Among the entries below, please repeat exactly and only the lines from the line containing "Continue the Blender Python script for this scene: part 3, from" to the line containing "0, 0, 0, 0, 0]]", both lines included.

<<<<

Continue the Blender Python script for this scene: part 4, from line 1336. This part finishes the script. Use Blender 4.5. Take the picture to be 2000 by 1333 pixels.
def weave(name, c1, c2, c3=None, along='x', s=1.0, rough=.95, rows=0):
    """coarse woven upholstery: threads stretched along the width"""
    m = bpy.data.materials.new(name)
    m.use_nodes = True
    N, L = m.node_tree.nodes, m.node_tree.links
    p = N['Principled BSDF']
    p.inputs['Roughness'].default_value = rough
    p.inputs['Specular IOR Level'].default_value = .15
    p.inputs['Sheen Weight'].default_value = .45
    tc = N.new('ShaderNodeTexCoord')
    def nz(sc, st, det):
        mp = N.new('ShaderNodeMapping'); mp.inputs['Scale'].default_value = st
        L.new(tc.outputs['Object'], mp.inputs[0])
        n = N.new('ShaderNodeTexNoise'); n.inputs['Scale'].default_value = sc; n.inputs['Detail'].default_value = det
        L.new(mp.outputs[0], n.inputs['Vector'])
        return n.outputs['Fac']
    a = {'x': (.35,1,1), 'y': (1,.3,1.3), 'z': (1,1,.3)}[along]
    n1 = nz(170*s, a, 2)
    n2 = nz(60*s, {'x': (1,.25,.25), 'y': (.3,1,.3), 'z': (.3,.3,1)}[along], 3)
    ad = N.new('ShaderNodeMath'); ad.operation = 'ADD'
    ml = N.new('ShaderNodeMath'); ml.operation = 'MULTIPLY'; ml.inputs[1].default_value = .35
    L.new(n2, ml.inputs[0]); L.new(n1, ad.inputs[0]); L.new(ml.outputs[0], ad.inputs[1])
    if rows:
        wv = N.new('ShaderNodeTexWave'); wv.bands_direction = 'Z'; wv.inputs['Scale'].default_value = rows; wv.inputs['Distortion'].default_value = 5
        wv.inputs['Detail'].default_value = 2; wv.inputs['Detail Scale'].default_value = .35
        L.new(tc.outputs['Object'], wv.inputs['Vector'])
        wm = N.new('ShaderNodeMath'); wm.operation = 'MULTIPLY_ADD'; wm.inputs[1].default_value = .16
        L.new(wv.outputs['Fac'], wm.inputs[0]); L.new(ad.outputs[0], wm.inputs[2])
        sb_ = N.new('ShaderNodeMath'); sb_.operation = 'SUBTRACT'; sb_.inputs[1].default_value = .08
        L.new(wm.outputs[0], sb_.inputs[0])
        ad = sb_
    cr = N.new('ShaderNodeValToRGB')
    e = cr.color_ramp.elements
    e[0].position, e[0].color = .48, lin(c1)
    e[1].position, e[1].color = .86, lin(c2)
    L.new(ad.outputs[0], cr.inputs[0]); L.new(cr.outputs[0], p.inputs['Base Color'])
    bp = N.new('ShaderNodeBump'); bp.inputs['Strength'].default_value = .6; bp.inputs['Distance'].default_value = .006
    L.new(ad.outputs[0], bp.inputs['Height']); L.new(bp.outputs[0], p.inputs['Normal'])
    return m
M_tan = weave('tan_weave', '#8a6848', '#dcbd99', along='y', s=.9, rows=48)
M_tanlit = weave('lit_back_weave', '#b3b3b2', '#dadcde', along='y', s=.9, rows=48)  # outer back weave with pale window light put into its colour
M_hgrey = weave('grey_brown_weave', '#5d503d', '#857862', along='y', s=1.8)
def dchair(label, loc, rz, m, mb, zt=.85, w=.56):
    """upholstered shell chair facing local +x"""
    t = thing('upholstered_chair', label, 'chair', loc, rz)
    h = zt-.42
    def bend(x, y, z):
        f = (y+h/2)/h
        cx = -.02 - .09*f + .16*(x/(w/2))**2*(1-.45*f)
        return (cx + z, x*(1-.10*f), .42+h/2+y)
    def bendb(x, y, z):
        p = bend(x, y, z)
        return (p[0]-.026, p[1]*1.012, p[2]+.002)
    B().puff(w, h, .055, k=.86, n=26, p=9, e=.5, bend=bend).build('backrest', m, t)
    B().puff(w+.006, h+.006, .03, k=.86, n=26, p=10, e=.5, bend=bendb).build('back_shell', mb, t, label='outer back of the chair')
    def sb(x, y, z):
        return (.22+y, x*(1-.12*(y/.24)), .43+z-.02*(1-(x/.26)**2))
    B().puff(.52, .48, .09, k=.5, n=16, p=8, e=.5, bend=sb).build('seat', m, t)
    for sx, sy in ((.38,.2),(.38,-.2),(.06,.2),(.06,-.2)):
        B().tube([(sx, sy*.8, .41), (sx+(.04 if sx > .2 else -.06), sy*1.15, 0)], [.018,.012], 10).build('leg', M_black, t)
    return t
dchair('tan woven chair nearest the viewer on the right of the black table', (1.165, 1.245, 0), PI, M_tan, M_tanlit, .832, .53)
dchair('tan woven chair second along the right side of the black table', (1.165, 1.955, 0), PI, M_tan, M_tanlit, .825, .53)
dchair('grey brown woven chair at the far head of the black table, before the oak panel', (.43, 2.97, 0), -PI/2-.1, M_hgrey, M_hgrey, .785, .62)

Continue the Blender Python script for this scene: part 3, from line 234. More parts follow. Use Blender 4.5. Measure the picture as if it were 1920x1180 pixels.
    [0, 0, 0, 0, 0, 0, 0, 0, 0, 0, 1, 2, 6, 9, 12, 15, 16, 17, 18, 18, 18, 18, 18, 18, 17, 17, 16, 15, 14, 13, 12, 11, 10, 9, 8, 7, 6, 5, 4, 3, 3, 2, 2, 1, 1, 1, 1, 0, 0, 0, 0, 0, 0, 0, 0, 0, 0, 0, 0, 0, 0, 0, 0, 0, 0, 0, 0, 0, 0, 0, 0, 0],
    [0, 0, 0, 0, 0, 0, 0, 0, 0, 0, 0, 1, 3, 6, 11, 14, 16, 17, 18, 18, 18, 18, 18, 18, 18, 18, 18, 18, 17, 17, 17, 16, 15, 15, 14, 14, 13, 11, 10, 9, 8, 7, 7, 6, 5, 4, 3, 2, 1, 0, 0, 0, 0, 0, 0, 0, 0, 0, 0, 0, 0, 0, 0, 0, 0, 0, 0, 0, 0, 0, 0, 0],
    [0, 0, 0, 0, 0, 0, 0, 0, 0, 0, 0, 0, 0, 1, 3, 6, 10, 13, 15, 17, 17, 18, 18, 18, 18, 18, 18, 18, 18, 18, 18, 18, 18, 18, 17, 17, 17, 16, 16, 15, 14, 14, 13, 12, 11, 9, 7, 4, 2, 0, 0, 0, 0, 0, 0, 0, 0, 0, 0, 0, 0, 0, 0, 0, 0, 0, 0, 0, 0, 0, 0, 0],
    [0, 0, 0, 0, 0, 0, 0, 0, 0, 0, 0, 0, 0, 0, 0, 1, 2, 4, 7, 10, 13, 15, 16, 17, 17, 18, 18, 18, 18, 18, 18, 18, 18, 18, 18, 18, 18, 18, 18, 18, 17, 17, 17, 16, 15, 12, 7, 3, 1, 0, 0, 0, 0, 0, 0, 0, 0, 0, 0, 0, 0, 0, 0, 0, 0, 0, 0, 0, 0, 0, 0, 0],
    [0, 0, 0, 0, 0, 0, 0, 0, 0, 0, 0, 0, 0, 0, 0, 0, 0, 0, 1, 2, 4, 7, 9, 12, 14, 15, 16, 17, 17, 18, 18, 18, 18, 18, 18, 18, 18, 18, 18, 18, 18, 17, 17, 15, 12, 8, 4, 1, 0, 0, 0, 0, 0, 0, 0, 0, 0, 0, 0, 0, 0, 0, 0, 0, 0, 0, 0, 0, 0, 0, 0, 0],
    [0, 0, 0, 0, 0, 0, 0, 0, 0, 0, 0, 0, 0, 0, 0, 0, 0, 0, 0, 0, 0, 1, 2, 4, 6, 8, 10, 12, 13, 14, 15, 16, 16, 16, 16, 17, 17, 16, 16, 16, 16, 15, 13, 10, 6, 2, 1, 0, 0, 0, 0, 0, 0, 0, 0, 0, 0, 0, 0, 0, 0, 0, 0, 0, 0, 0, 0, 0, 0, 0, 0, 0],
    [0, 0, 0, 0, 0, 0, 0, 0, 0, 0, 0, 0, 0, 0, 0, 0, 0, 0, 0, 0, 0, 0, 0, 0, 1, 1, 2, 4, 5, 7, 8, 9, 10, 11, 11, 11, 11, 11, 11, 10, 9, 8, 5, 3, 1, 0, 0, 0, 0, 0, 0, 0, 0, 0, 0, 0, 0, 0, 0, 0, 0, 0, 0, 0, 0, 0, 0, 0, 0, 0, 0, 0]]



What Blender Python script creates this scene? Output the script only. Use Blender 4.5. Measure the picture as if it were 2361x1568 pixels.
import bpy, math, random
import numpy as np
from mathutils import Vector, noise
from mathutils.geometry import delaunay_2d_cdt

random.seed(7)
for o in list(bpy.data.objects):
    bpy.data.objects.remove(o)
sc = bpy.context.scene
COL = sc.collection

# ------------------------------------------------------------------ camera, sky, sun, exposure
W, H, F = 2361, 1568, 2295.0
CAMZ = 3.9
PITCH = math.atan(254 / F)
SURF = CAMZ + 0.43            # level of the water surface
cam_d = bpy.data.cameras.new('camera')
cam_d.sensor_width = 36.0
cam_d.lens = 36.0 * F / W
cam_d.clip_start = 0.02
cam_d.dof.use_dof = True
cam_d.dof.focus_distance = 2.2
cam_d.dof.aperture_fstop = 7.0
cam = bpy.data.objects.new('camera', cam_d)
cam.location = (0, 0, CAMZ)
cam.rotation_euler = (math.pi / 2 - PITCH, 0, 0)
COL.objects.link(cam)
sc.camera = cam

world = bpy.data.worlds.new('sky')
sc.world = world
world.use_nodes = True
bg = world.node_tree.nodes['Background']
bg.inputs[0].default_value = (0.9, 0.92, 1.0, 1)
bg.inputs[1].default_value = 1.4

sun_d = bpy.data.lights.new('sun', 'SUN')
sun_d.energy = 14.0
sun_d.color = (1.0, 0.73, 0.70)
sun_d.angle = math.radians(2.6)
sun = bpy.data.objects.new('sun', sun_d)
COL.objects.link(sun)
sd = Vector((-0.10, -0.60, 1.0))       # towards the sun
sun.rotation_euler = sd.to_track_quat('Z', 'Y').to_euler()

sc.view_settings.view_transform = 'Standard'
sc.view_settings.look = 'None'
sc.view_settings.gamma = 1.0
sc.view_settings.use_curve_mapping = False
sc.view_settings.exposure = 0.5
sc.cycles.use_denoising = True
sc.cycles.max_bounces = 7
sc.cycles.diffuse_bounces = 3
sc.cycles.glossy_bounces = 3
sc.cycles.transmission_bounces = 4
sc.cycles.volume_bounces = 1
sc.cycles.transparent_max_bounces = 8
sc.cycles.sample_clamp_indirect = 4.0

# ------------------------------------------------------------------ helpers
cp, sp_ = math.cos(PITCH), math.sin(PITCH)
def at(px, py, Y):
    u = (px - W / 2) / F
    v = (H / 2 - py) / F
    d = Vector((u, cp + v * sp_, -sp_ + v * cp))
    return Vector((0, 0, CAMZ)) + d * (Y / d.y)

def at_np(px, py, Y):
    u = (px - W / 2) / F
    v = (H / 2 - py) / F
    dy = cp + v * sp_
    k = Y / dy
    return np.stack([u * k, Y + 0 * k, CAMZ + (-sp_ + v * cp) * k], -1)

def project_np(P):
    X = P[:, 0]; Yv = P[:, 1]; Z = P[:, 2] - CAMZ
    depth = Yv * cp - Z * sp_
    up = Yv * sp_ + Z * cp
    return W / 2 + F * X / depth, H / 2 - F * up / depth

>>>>

> The solution:
Continue the Blender Python script for this scene: part 3, from line 234. More parts follow. Use Blender 4.5. Measure the picture as if it were 1920x1180 pixels.
    [0, 0, 0, 0, 0, 0, 0, 0, 0, 0, 1, 2, 6, 9, 12, 15, 16, 17, 18, 18, 18, 18, 18, 18, 17, 17, 16, 15, 14, 13, 12, 11, 10, 9, 8, 7, 6, 5, 4, 3, 3, 2, 2, 1, 1, 1, 1, 0, 0, 0, 0, 0, 0, 0, 0, 0, 0, 0, 0, 0, 0, 0, 0, 0, 0, 0, 0, 0, 0, 0, 0, 0],
    [0, 0, 0, 0, 0, 0, 0, 0, 0, 0, 0, 1, 3, 6, 11, 14, 16, 17, 18, 18, 18, 18, 18, 18, 18, 18, 18, 18, 17, 17, 17, 16, 15, 15, 14, 14, 13, 11, 10, 9, 8, 7, 7, 6, 5, 4, 3, 2, 1, 0, 0, 0, 0, 0, 0, 0, 0, 0, 0, 0, 0, 0, 0, 0, 0, 0, 0, 0, 0, 0, 0, 0],
    [0, 0, 0, 0, 0, 0, 0, 0, 0, 0, 0, 0, 0, 1, 3, 6, 10, 13, 15, 17, 17, 18, 18, 18, 18, 18, 18, 18, 18, 18, 18, 18, 18, 18, 17, 17, 17, 16, 16, 15, 14, 14, 13, 12, 11, 9, 7, 4, 2, 0, 0, 0, 0, 0, 0, 0, 0, 0, 0, 0, 0, 0, 0, 0, 0, 0, 0, 0, 0, 0, 0, 0],
    [0, 0, 0, 0, 0, 0, 0, 0, 0, 0, 0, 0, 0, 0, 0, 1, 2, 4, 7, 10, 13, 15, 16, 17, 17, 18, 18, 18, 18, 18, 18, 18, 18, 18, 18, 18, 18, 18, 18, 18, 17, 17, 17, 16, 15, 12, 7, 3, 1, 0, 0, 0, 0, 0, 0, 0, 0, 0, 0, 0, 0, 0, 0, 0, 0, 0, 0, 0, 0, 0, 0, 0],
    [0, 0, 0, 0, 0, 0, 0, 0, 0, 0, 0, 0, 0, 0, 0, 0, 0, 0, 1, 2, 4, 7, 9, 12, 14, 15, 16, 17, 17, 18, 18, 18, 18, 18, 18, 18, 18, 18, 18, 18, 18, 17, 17, 15, 12, 8, 4, 1, 0, 0, 0, 0, 0, 0, 0, 0, 0, 0, 0, 0, 0, 0, 0, 0, 0, 0, 0, 0, 0, 0, 0, 0],
    [0, 0, 0, 0, 0, 0, 0, 0, 0, 0, 0, 0, 0, 0, 0, 0, 0, 0, 0, 0, 0, 1, 2, 4, 6, 8, 10, 12, 13, 14, 15, 16, 16, 16, 16, 17, 17, 16, 16, 16, 16, 15, 13, 10, 6, 2, 1, 0, 0, 0, 0, 0, 0, 0, 0, 0, 0, 0, 0, 0, 0, 0, 0, 0, 0, 0, 0, 0, 0, 0, 0, 0],
    [0, 0, 0, 0, 0, 0, 0, 0, 0, 0, 0, 0, 0, 0, 0, 0, 0, 0, 0, 0, 0, 0, 0, 0, 1, 1, 2, 4, 5, 7, 8, 9, 10, 11, 11, 11, 11, 11, 11, 10, 9, 8, 5, 3, 1, 0, 0, 0, 0, 0, 0, 0, 0, 0, 0, 0, 0, 0, 0, 0, 0, 0, 0, 0, 0, 0, 0, 0, 0, 0, 0, 0]]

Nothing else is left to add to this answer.